The Texas Instruments Zoom OMAP34x-II MDP, the powerful OMAP 3 powered software development platform, is a hardware configuration used for designing applications to run on the latest smartphones and mobile devices. It is on the wish list of most mobile software developers, and for obvious reason. It has every piece of hardware you could want on a mobile phone, from a touchscreen and a QWERTY keypad to WiFi, bluetooth, and FM radios, plus GPS.
Used for software development on most of today’s mobile OSes, including our beloved Symbian, it will soon allow developers to get a swing at the newest features of Symbian^3. Texas Instruments will be releasing binaries and/or source code for its adaptation and baseport software, commonly referred to as ZoomSW, to the developer community. It’ll be under the R&D license, which means you can then modify, improve and/or develop for the Symbian^3 platform on an actual hardware device instead of an emulator.

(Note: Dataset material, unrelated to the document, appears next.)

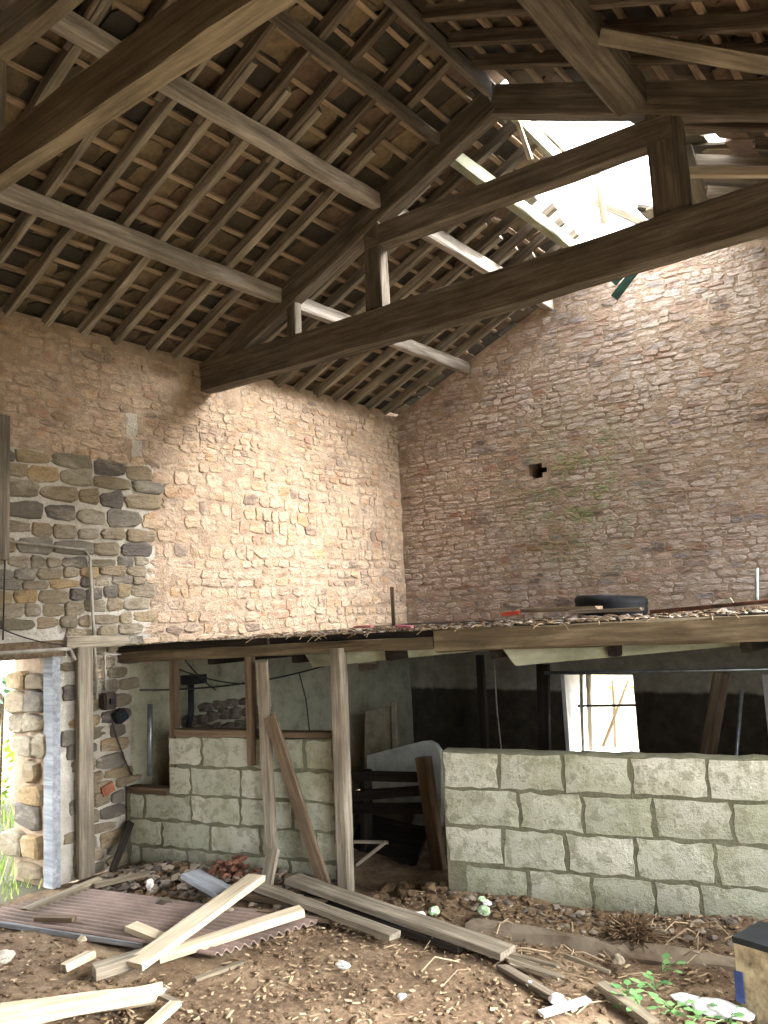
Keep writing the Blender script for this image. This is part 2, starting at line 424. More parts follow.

This is a total departure from how Symbian development worked in the past. Now the ZoomSW will be distributed under the Evaluation License Agreement, meaning members now can integrate specific Symbian^3 features as they are delivered. So no more waiting for new software packages. They’ll be distributed as they are completed, saving the Foundation valueable time and allowing new features to be implemented earlier.
Right now, the ZoomSW is only available for Foundation members and those able to download the Symbian^3 PDK. Once the feature set has been hardened, it will move from members only to public licensing. All just small steps in getting Symbian to full open source status.